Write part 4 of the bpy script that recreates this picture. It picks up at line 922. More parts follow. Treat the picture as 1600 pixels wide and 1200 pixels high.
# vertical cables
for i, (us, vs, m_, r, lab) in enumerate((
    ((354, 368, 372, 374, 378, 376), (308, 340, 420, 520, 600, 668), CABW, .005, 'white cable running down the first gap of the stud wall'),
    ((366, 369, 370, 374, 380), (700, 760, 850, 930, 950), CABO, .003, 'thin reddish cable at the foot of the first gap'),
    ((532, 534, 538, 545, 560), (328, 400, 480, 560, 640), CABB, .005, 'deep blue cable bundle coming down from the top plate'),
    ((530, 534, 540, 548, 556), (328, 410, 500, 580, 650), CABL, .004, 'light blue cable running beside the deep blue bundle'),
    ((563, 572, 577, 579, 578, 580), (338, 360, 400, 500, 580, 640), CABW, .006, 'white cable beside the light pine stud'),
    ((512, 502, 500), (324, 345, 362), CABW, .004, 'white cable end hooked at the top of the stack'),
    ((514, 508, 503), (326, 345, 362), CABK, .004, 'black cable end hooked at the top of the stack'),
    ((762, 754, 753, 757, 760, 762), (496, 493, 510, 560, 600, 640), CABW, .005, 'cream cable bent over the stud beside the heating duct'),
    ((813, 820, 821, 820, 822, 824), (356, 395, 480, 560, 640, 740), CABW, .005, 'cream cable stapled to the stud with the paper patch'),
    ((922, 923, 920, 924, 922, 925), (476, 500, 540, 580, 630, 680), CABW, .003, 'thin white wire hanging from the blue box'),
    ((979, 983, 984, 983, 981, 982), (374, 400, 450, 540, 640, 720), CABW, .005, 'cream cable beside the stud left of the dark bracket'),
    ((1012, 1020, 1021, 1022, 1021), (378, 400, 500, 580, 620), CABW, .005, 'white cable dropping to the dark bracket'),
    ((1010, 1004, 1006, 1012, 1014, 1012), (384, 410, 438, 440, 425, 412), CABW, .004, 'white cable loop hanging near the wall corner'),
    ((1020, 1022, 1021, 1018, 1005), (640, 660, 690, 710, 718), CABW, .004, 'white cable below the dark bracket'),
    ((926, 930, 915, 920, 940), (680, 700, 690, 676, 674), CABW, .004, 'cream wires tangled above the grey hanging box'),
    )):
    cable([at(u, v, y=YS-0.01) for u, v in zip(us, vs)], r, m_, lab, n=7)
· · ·
Can you reproduce all the material exactly?

Write part 4 of the bpy script that recreates this picture. It picks up at line 922. More parts follow. Treat the picture as 1600 pixels wide and 1200 pixels high.
# vertical cables
for i, (us, vs, m_, r, lab) in enumerate((
    ((354, 368, 372, 374, 378, 376), (308, 340, 420, 520, 600, 668), CABW, .005, 'white cable running down the first gap of the stud wall'),
    ((366, 369, 370, 374, 380), (700, 760, 850, 930, 950), CABO, .003, 'thin reddish cable at the foot of the first gap'),
    ((532, 534, 538, 545, 560), (328, 400, 480, 560, 640), CABB, .005, 'deep blue cable bundle coming down from the top plate'),
    ((530, 534, 540, 548, 556), (328, 410, 500, 580, 650), CABL, .004, 'light blue cable running beside the deep blue bundle'),
    ((563, 572, 577, 579, 578, 580), (338, 360, 400, 500, 580, 640), CABW, .006, 'white cable beside the light pine stud'),
    ((512, 502, 500), (324, 345, 362), CABW, .004, 'white cable end hooked at the top of the stack'),
    ((514, 508, 503), (326, 345, 362), CABK, .004, 'black cable end hooked at the top of the stack'),
    ((762, 754, 753, 757, 760, 762), (496, 493, 510, 560, 600, 640), CABW, .005, 'cream cable bent over the stud beside the heating duct'),
    ((813, 820, 821, 820, 822, 824), (356, 395, 480, 560, 640, 740), CABW, .005, 'cream cable stapled to the stud with the paper patch'),
    ((922, 923, 920, 924, 922, 925), (476, 500, 540, 580, 630, 680), CABW, .003, 'thin white wire hanging from the blue box'),
    ((979, 983, 984, 983, 981, 982), (374, 400, 450, 540, 640, 720), CABW, .005, 'cream cable beside the stud left of the dark bracket'),
    ((1012, 1020, 1021, 1022, 1021), (378, 400, 500, 580, 620), CABW, .005, 'white cable dropping to the dark bracket'),
    ((1010, 1004, 1006, 1012, 1014, 1012), (384, 410, 438, 440, 425, 412), CABW, .004, 'white cable loop hanging near the wall corner'),
    ((1020, 1022, 1021, 1018, 1005), (640, 660, 690, 710, 718), CABW, .004, 'white cable below the dark bracket'),
    ((926, 930, 915, 920, 940), (680, 700, 690, 676, 674), CABW, .004, 'cream wires tangled above the grey hanging box'),
    )):
    cable([at(u, v, y=YS-0.01) for u, v in zip(us, vs)], r, m_, lab, n=7)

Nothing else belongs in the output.